═══ PROVIDED DATA ═══

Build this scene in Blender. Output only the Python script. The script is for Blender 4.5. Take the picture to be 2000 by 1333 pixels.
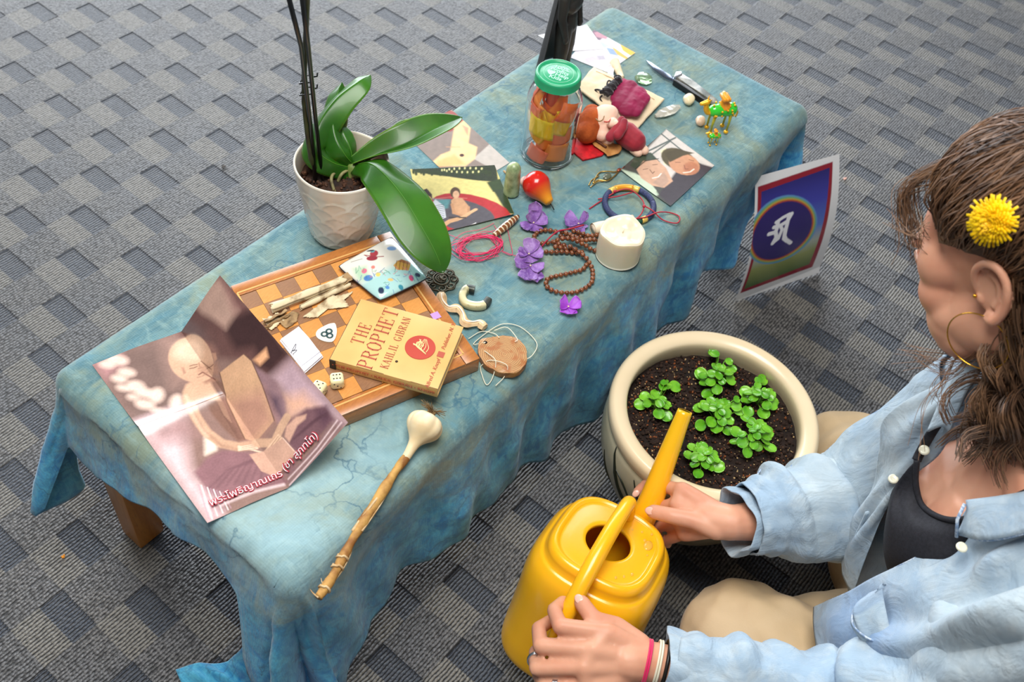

═══
═══ PROVIDED DATA ═══

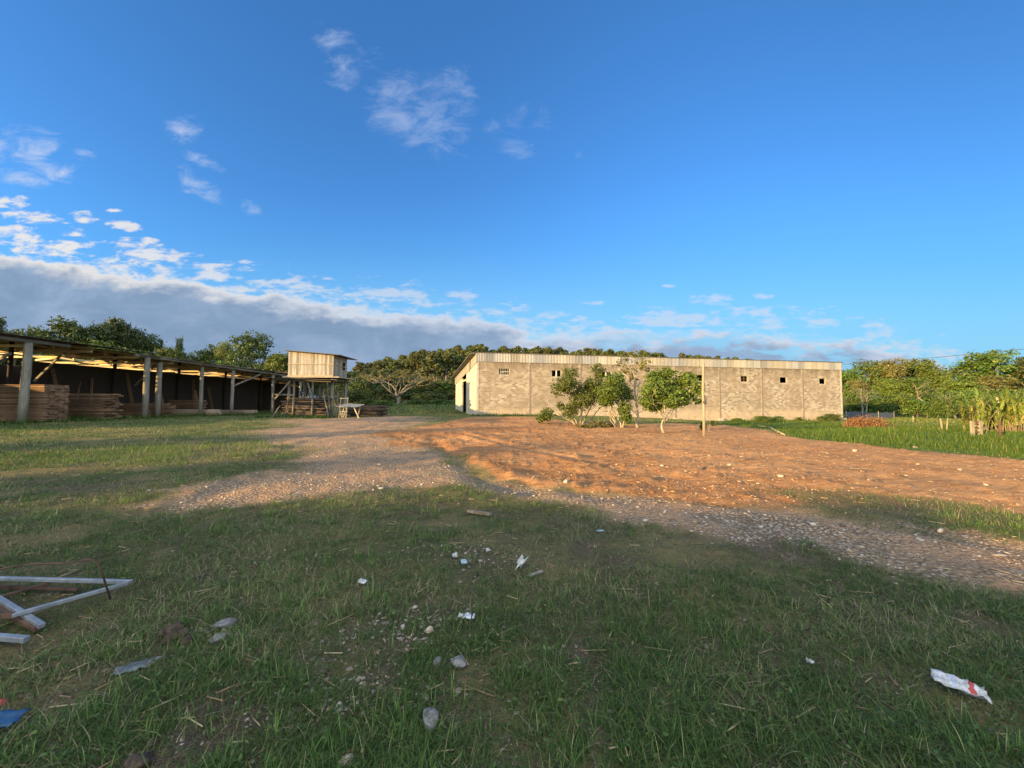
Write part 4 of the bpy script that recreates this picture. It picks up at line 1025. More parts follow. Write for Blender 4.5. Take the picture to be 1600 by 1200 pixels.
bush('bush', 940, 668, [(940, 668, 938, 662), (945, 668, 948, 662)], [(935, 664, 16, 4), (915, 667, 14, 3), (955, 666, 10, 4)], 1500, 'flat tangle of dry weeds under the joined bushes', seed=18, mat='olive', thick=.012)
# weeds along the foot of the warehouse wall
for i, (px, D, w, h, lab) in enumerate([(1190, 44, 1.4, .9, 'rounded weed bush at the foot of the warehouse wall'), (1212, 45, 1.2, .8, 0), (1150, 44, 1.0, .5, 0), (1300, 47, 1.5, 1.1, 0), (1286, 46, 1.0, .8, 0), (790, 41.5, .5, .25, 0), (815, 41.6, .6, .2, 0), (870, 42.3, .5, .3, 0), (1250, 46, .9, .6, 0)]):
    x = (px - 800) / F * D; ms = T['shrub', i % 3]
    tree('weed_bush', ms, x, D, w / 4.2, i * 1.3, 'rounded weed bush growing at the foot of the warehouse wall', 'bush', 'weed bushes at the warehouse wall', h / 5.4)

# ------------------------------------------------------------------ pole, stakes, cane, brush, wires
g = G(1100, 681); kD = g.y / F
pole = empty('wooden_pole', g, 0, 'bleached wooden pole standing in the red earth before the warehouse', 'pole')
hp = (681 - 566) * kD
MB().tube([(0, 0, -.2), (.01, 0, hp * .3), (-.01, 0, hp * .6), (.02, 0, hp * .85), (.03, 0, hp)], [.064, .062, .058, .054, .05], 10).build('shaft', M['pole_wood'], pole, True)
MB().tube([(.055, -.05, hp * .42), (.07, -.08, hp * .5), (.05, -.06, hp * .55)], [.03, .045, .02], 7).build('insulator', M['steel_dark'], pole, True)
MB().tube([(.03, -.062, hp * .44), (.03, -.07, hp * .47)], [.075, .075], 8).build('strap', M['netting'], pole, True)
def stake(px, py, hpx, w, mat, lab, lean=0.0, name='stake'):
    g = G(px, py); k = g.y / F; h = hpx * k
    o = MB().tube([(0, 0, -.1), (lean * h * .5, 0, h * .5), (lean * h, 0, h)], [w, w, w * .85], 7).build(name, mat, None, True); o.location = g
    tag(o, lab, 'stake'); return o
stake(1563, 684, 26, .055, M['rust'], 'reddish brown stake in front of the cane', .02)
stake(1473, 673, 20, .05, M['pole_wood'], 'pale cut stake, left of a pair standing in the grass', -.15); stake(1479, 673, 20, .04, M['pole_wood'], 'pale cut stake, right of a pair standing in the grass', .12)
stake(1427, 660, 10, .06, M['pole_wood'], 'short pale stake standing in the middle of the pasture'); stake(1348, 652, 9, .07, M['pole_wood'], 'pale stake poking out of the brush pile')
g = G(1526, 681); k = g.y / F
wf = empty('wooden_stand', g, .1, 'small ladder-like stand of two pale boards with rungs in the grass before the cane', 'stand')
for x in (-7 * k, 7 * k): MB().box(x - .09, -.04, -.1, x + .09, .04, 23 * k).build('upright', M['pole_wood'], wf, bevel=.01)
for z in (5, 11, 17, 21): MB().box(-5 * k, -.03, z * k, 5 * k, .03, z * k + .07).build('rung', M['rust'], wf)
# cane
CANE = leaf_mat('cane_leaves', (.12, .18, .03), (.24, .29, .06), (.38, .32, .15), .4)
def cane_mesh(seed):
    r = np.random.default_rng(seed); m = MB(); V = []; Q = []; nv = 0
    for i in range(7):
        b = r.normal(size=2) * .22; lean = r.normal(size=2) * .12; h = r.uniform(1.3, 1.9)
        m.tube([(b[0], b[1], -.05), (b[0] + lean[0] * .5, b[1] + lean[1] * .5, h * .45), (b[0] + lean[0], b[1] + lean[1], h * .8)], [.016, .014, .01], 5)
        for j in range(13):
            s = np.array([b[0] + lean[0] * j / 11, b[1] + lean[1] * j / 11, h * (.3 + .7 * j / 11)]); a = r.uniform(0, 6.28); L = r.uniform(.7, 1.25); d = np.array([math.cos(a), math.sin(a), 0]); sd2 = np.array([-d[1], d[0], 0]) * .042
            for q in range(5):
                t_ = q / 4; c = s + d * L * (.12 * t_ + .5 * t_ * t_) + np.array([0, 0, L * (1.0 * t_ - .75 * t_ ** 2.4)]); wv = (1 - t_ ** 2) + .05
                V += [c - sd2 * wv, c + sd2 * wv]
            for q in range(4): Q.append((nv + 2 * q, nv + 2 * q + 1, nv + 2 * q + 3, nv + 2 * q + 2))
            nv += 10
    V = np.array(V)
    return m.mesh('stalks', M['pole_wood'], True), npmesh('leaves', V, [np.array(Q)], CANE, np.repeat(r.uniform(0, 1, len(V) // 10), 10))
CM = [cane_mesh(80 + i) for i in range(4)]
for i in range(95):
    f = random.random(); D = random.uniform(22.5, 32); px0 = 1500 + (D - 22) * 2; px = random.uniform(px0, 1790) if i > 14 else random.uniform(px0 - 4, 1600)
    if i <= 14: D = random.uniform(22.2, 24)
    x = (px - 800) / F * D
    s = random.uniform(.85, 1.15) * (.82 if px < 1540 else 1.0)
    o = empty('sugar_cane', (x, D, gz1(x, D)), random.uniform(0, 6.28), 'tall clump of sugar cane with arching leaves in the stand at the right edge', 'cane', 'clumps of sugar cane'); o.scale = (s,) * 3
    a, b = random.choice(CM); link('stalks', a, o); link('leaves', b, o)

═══
═══ PROVIDED DATA ═══

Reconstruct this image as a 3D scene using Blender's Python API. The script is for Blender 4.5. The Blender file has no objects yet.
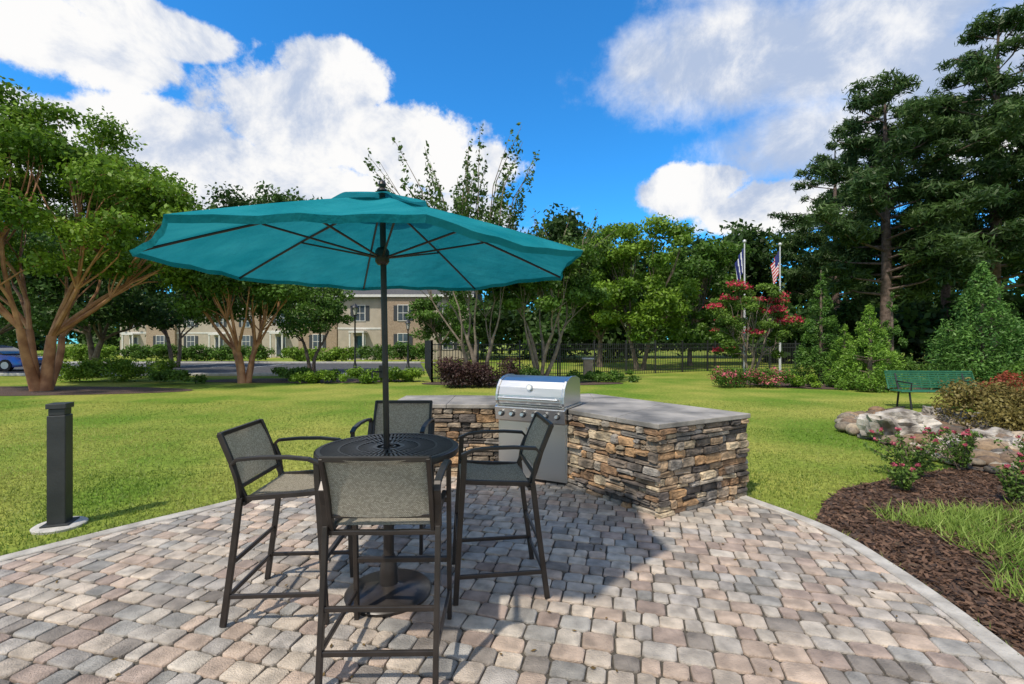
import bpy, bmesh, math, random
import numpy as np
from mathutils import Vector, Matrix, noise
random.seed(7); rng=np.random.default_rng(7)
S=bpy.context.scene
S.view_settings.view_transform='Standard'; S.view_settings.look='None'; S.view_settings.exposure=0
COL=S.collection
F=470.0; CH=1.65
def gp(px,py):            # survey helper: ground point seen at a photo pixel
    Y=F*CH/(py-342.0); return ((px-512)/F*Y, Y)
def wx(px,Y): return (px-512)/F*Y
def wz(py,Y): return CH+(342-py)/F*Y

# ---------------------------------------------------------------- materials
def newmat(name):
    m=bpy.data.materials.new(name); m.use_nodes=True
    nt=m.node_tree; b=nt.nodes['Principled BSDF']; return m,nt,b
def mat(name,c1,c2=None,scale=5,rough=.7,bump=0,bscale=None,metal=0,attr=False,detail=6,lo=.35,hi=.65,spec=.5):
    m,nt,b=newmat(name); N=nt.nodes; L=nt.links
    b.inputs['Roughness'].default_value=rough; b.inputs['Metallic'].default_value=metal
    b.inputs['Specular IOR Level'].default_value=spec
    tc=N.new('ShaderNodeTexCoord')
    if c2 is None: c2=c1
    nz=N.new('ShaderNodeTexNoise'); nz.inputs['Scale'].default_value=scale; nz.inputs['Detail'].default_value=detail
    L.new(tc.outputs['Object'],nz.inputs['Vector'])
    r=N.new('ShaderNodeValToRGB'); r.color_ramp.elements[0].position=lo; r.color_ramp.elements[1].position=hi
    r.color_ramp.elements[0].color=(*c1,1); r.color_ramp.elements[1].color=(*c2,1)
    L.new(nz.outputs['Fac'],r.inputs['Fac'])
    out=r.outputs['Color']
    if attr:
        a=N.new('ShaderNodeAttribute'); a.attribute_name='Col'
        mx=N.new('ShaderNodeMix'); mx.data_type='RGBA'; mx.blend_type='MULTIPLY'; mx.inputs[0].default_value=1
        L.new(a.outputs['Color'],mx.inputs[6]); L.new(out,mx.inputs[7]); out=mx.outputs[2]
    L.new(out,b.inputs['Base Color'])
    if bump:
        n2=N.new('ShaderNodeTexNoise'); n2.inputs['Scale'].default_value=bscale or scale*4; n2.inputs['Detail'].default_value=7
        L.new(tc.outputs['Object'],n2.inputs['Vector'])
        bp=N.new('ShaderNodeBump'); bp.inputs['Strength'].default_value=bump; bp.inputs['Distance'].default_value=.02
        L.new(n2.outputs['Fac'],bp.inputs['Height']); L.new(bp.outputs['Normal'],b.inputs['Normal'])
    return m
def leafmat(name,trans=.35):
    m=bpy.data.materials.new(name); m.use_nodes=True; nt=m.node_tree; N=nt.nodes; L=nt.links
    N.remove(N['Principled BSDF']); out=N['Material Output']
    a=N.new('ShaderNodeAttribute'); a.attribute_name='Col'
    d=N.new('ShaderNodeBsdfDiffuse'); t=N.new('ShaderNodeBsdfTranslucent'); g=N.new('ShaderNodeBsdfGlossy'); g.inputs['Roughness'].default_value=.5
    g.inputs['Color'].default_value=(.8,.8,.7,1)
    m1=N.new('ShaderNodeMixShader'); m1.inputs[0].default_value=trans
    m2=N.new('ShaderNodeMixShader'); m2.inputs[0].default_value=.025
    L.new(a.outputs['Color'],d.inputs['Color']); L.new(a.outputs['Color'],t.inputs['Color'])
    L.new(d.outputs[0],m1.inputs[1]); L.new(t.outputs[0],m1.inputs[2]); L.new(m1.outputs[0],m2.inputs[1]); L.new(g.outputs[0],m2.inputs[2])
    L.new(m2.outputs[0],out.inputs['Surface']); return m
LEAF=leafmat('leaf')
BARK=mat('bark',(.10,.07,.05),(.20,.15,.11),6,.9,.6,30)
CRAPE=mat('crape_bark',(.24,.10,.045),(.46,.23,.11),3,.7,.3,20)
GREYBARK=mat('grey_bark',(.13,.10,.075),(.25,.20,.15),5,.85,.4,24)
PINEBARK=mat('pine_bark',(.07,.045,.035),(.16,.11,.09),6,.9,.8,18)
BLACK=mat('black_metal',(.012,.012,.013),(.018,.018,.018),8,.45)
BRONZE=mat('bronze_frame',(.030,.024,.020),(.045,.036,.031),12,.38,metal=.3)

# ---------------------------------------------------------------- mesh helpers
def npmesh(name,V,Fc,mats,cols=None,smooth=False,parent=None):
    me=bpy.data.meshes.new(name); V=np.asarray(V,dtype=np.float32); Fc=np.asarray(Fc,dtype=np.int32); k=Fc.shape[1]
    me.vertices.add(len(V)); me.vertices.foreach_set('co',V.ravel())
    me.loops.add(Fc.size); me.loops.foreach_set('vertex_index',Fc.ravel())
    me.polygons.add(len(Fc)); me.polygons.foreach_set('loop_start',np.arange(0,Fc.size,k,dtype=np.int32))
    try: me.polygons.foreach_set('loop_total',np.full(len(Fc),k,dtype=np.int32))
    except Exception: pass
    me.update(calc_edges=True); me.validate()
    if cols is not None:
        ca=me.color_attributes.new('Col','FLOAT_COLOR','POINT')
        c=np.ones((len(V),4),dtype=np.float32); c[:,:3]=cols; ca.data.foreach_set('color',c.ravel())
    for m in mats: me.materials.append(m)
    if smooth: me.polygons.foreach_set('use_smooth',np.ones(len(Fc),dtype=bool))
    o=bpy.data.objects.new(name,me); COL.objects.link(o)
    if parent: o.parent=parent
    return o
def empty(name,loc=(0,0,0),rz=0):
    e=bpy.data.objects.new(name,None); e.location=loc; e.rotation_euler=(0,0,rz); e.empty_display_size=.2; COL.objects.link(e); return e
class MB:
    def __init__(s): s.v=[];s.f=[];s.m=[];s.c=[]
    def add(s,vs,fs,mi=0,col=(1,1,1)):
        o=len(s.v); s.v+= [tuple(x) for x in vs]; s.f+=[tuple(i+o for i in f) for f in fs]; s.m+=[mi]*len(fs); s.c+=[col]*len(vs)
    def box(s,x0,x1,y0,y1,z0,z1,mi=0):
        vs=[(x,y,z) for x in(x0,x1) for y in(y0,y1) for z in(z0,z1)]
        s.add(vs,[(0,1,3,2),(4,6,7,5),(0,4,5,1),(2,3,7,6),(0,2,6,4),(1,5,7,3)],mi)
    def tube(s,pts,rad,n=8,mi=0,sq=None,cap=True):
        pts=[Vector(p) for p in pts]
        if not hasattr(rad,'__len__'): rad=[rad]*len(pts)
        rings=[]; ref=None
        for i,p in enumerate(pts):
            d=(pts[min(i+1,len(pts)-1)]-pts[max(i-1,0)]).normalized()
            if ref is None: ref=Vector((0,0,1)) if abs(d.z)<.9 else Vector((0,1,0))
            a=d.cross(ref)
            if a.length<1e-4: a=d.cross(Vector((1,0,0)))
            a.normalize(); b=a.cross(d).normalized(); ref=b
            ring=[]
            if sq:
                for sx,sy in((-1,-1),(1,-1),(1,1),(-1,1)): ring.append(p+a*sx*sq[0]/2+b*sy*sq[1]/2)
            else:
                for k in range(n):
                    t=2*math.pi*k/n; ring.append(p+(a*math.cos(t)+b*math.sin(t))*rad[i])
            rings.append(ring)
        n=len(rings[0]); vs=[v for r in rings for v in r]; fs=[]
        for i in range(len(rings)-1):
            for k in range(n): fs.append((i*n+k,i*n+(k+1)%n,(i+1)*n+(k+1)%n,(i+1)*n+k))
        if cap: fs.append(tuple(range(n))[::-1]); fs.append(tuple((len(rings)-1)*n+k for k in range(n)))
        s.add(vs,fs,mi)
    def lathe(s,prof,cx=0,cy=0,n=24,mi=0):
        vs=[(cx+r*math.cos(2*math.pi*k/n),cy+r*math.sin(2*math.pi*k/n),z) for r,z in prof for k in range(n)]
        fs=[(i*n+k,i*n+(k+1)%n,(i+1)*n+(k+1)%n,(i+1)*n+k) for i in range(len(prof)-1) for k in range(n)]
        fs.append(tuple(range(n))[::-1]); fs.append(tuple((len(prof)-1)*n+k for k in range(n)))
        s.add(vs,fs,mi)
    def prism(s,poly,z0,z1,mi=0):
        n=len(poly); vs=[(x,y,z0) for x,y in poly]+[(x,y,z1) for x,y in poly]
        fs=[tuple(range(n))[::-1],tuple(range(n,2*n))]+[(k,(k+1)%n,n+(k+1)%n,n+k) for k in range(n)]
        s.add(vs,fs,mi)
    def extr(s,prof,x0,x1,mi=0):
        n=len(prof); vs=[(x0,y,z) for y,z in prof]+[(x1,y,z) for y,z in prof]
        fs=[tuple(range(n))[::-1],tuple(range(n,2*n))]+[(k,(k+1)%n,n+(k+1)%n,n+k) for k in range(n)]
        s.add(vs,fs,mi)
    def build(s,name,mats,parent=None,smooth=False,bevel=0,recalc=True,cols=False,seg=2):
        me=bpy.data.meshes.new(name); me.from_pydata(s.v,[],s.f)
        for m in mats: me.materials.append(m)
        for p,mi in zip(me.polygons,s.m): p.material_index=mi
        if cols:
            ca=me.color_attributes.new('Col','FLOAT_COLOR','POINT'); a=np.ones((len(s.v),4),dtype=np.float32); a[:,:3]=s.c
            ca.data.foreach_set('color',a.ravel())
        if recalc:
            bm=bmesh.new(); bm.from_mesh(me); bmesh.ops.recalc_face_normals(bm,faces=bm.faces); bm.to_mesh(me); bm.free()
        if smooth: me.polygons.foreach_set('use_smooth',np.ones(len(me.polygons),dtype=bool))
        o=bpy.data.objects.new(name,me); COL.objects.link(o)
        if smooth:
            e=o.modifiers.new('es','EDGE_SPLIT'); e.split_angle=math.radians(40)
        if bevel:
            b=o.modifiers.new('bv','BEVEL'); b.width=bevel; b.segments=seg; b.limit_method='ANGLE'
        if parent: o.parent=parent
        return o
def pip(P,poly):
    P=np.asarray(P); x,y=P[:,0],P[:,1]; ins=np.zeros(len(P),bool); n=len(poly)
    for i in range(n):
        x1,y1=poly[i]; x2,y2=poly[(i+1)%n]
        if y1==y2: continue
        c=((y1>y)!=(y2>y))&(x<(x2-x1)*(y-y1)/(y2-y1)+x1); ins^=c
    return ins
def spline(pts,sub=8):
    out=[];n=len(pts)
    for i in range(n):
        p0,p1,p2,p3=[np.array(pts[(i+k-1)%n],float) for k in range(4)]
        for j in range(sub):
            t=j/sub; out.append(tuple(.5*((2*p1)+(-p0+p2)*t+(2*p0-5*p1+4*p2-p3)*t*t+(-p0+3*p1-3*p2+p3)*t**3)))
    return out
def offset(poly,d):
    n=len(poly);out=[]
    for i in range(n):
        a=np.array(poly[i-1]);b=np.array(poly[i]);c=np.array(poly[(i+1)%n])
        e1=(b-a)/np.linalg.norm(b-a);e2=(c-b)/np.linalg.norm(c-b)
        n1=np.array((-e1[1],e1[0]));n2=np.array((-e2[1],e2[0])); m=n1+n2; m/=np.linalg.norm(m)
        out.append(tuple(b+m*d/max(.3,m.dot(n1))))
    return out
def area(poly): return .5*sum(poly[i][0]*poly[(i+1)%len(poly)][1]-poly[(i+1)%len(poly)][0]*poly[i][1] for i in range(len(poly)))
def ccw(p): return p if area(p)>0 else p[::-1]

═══

> WHAT NEEDS TO BE DONE
In the entries above, find the line that contains "Reconstruct this image" and the line that contains "def wz(py,Y): return CH+(342-py)/F*Y". Reproduce exactly those two lines and every line between them, but not the pictures.

> RESULT
Reconstruct this image as a 3D scene using Blender's Python API. The script is for Blender 4.5. The Blender file has no objects yet.
import bpy, bmesh, math, random
import numpy as np
from mathutils import Vector, Matrix, noise
random.seed(7); rng=np.random.default_rng(7)
S=bpy.context.scene
S.view_settings.view_transform='Standard'; S.view_settings.look='None'; S.view_settings.exposure=0
COL=S.collection
F=470.0; CH=1.65
def gp(px,py):            # survey helper: ground point seen at a photo pixel
    Y=F*CH/(py-342.0); return ((px-512)/F*Y, Y)
def wx(px,Y): return (px-512)/F*Y
def wz(py,Y): return CH+(342-py)/F*Y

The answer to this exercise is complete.